Domingo XII del Tiempo Ordinario, Ciclo A

No les tengáis miedo

Autor: Padre Pablo Largo Domínguez

 

 

«No tengáis miedo». Por tres veces repite Jesús estas palabras en el breve pasaje que se nos ha proclamado hoy. ¡Qué fuerza, qué vibración, tendría esta exhortación en labios del Señor! Resuena en nosotros también con fuerza, con novedad. Quizá encontremos, además, otras palabras que, si somos cristianos vergonzantes, nos resultarán muy pertinentes: «si alguno se avergüenza de mí ante los hombres, el hijo del hombre se avergonzará de él ante mi Padre del cielo». Jesús nos invita a superar esos dos sentimientos negativos que, según las circunstancias, pueden prender en nosotros y pueden fomentar la inhibición a la hora de comunicar el evangelio.

En unas ocasiones nos podemos acomplejar y sentir vergüenza de lo que somos: corren otros vientos, buen número de los creadores de opinión se declaran no creyentes o muestran tener poca apertura a la realidad religiosa, se nos mira como representantes de un mundo en vías de extinción, se nos echan en cara los lados oscuros de la historia de la Iglesia, se nos acusa de intolerantes, y así sucesivamente. En otras ocasiones puede invadirnos el miedo: aquí y ahora, no estamos ciertamente ante ninguna amenaza de persecución física, aunque no faltan voces hostiles contra la Iglesia o contra los cristianos; pero sabemos bien que otros hermanos nuestros han pasado en otro tiempo y pasan ahora por situaciones de verdadero riesgo. Sí, pasan todavía por ellas: todos los años mueren entre 20 o 30 misioneros y misioneras en territorios marcados por la guerra o la violencia; en Irak ha habido atentados contra cristianos reunidos en el templo, o se han dado actos de sabotaje contra edificios cristianos.

Podríamos objetar a Jesús: ya me gustaría no tener miedo, pero de hecho lo tengo. Soy demasiado sensible a las actitudes displicentes, despectivas o incluso agresivas, de las otras personas; me azoran quienes, por mi condición de cristiano, me manifiestan rechazo, o quizá incluso representan cierta amenaza contra mi persona o contra mi integridad. Me gustaría ser más valiente, pero me agarrota demasiado el miedo; me pasa como a aquel ratón que les tenía miedo a los gatos, y para librarse de ese sentimiento pidió ser convertido en gato; pero a partir de ese momento empezó a sentir miedo a los perros. Seguía teniendo alma de ratón.

Jesús no se conforma con decirnos una, dos y hasta tres veces "no tengáis miedo"; nos dice por qué no lo hemos de tener: porque Dios cuida de nosotros más que de los gorriones.
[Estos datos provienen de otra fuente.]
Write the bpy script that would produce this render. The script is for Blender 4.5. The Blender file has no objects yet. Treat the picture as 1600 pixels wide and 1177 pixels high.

Y ahí es donde quizá podemos descubrir una raíz última de nuestro miedo y una invitación a creer más en este Padre, en su cuidado, una llamada a ponernos en sus manos. Más allá de la primera sacudida temblorosa que nos alcance, la confianza en Dios nos ayudará a sobreponernos y a seguir adelante en nuestra misión, como el profeta Jeremías.

Recuerda un escritor cristiano (A. Paoli) que «los primeros pilotos aéreos que trataron de atravesar la barrera del sonido perdieron la vida porque, al tener la impresión de topar con una superficie dura, de chocar contra una montaña, les sobrevino la reacción natural de frenar. Hubo uno más intrépido que, en lugar de frenar, aceleró, y pasó». Es una intrepidez de este género la que quizá necesitamos aprender.

El miedo tiene algo, o mucho, de bueno: es una señal que nos alerta de cierto peligro; pero no puede convertirse en el dueño de nuestra vida, en la clave desde la que la afrontamos, porque en ese caso se convertiría en un poder del todo negativo, verdaderamente letal. Estaríamos bajo su dominio, sometidos a él como unos esclavos, nos arrebataría en gran medida el mismo bien que deseábamos conservar, a saber, la vida misma. En efecto, el deseo, por así decir, compulsivo de sobrevivir nos obligaría a pagar un precio demasiado alto: entregarnos a todo lo que vale realmente la pena, con las incertidumbres y riesgos que entrañe; servir a aquellas causas que dignifican nuestra realidad humana, a lo que la hace verdaderamente valiosa y la convierte también en fuente de gozo. Si sólo pensáramos en los riesgos, nunca daríamos un paso en la vida. Ni le podríamos mostrar a Dios hasta qué punto nos adherimos a él y a su voluntad.